Travelling through three different countries in two weeks required a lot of grit and stamina, but it also gave me the opportunity to compare a few different cities, modes of transportation, and cultures. It allowed me to view and compare many different museums as well, and I particularly focused on the strategies different nations used to recount the horrors of the Holocaust during WWII. The British Imperial War Museum, the Caen Memorial Museum in France, and the Auschwitz-Birkenau Memorial and Museum in Poland each addressed the tragic history in slightly different ways depending on their proximity to the events and their perceived audience.
The Imperial War Museum offered the English perspective on the events of World War II and included a section on the Holocaust that was surprisingly larger than any other portion of the museum. This museum reminded me of the United States Holocaust Memorial Museum, in that it provided considerable background about German history and Hitler’s rise to power before describing the different groups who were persecuted over time and the terrible fates these groups met either in civil society or Nazi camps. The material was engaging and offered a general idea of the experience of the victims, but the museum was clearly designed for people who had no background in studying the Holocaust and focused less on individual towns and people than on big picture statistics and ideas.

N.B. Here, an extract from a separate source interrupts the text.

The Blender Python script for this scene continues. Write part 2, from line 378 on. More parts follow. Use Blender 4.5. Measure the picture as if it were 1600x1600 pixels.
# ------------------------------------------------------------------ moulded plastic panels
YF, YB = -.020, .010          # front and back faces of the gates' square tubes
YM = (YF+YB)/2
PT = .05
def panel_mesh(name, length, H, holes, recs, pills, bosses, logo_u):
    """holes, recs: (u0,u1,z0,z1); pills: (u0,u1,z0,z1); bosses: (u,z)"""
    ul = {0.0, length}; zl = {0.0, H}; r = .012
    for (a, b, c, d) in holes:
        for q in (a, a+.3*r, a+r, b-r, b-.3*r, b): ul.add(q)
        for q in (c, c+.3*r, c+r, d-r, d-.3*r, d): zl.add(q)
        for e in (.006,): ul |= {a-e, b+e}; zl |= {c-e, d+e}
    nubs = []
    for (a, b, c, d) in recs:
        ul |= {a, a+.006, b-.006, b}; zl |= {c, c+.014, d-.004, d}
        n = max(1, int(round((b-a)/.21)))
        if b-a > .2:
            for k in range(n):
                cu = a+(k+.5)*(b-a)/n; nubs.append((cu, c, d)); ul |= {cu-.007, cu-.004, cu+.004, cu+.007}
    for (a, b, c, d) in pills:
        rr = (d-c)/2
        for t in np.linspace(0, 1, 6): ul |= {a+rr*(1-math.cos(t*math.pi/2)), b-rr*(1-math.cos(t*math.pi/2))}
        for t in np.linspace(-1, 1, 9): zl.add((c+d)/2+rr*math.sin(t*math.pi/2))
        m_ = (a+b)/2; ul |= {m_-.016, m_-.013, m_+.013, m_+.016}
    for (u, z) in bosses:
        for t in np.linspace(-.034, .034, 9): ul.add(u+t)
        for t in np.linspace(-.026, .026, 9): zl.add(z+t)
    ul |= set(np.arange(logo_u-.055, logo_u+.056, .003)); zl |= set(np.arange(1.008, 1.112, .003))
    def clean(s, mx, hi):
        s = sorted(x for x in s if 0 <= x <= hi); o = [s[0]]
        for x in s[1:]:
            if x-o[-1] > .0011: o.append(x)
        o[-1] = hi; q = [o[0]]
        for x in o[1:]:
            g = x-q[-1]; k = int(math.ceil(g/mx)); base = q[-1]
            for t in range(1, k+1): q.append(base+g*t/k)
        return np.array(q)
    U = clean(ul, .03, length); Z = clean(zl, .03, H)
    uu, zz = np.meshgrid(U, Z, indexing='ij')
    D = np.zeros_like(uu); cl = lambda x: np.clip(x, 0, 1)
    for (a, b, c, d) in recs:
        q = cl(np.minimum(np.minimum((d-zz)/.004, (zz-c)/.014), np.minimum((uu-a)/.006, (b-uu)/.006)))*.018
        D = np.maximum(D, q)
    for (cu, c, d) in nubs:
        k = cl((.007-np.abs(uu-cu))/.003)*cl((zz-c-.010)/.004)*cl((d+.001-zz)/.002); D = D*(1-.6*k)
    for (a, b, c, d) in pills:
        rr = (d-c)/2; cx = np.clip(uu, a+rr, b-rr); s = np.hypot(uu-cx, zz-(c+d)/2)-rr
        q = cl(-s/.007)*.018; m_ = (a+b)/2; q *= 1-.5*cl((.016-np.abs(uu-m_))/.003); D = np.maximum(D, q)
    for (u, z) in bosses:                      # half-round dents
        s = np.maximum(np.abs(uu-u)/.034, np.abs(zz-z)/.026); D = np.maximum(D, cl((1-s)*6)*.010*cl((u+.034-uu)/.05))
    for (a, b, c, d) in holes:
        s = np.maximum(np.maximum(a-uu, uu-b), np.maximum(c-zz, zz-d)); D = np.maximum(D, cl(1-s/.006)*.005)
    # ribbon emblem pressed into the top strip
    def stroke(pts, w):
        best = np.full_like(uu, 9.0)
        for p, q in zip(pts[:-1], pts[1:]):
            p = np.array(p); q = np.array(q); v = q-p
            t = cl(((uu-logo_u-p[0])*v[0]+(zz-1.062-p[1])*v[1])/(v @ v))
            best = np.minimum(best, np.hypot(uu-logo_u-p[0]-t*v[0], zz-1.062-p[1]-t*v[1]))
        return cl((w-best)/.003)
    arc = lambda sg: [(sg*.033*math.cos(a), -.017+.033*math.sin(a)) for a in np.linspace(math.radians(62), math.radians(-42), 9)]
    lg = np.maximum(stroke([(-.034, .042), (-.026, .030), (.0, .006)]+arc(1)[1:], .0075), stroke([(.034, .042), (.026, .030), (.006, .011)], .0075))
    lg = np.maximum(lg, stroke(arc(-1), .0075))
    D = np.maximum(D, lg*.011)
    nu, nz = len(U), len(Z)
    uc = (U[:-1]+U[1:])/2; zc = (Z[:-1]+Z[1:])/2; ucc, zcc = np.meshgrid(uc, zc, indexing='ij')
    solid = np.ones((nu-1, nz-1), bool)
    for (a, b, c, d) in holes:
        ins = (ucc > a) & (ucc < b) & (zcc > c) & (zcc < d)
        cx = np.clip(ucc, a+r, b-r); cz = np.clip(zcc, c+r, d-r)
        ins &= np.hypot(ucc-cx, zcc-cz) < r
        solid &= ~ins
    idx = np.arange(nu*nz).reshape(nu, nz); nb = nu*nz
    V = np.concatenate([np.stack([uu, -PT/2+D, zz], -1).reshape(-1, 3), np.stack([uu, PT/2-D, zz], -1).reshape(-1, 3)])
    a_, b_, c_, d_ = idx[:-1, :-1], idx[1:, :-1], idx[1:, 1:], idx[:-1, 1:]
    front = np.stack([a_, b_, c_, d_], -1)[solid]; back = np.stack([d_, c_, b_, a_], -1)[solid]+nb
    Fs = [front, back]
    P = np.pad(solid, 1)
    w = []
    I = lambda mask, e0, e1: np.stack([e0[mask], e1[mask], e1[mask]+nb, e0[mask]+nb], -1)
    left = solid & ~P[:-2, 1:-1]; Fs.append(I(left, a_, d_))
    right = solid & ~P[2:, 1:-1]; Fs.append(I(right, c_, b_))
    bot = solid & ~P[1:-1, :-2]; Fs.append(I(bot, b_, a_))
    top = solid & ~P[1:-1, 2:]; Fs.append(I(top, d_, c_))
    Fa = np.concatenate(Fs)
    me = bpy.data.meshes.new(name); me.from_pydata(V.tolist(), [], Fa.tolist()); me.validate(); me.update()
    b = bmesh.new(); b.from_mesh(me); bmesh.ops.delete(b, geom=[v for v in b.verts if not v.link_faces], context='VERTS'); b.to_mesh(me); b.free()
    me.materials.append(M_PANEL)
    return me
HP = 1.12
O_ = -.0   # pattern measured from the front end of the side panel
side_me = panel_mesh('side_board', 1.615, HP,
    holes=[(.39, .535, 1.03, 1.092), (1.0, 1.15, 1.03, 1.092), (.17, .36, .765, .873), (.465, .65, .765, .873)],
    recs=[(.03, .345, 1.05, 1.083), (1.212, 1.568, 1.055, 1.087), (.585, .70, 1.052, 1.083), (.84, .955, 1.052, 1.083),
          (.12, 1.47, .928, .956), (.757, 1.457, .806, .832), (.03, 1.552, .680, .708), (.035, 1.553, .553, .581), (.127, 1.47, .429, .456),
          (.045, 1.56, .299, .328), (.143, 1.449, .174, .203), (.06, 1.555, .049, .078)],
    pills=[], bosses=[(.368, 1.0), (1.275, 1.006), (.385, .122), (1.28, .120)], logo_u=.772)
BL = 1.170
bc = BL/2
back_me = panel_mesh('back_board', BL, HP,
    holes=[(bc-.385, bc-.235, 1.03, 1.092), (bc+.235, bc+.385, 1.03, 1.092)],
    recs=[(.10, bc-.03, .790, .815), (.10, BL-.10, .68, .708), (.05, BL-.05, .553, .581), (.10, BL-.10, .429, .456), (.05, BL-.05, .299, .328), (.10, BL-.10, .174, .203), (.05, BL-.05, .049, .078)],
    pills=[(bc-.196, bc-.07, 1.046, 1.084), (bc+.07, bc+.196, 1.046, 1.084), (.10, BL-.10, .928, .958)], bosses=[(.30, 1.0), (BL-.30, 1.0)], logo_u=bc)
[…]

The French exhibit on the Holocaust in the Caen Memorial Museum was more specific and personalized than the exhibit in England was. It offered less general background information and told many individual stories instead, making the history feel closer to home. This is likely because the curators assumed prior knowledge of the Holocaust from the museum’s visitors. France was occupied by the Nazis during the war, and the population was affected by deportations firsthand – presumably this history is taught to new generations in schools and through family memories. The exhibit is also within the larger WWII exhibit in the museum, rather than having its own unique section, implying that France remembers the Holocaust as an integral part of the war, as opposed to a separate but parallel part of world history. This museum was more emotional than the British museum because it was more personalized, and it still included a lot of important information about different people who were brutalized and the various methods the Nazis used in their war for “racial purity.”
The Auschwitz-Birkenau Memorial and Museum solely revolved around the evils that occurred at the infamous death camp, and while this museum’s focus was incredibly narrow, it was by far the most heartbreaking. Poland sponsored this state museum to allow visitors to get a glimpse into the terrible conditions that people were forced to live and work under in the concentration camp. We were able to see where over one million people lived, worked and were killed, whether passively, from starvation or illness for example, or actively, by torture, gassing, hanging, or any number of other cruel and unusual methods. Walking through Auschwitz and Auschwitz II-Birkenau, the earth itself felt calm, and I could not reconcile how the quiet area once held embodiment of human misery and evil.
The panels and tour guide were informative about the events that had occurred there, but the energy of the place, and especially the exhibits that had been set up housing the detritus left behind after the evacuation of the camp, were more telling of what had happened than any words could ever be. A volume of suitcases, children’s clothing, prayer shawls, hygiene products, crutches and artificial limbs, and even human hair were displayed throughout the old barracks in Auschwitz I. These exhibits all spoke to the magnitude of barbarity at Auschwitz and the sheer waste of life.
Seeing just a fraction of the worldly possessions a few victims left behind helped me imagine the camp’s enormity. What would have happened if those people had lived and had children? What if everyone had been allowed to work, rather than most people being systematically killed upon arrival? So many preferable different outcomes spiraled through my head, and this was just one camp. What about the other camps, and the ghettos, and the villages overrun by Nazis? The mix of anger and despair and hopelessness I felt was almost unbearable, and while this museum had the fewest words dedicated to explaining the details of the Holocaust, the remains of the abandoned camp system were enough to make me understand and loath the truth of the mass murder more than I ever had before.
Each museum was key in helping its respective audience better understand the terrible truth of the Holocaust. Moving closer to the largest site of mass murder with each new city allowed me to better understand how the international community differs in its attempts to guarantee remembrance of the Holocaust. It is essential to ensure that people never forget what happened to the Nazis targets of cruelty, for those who do not learn history are doomed to repeat it as they say, and museums like the ones we visited help prevent people from denying or downplaying the traumatic events of the Holocaust.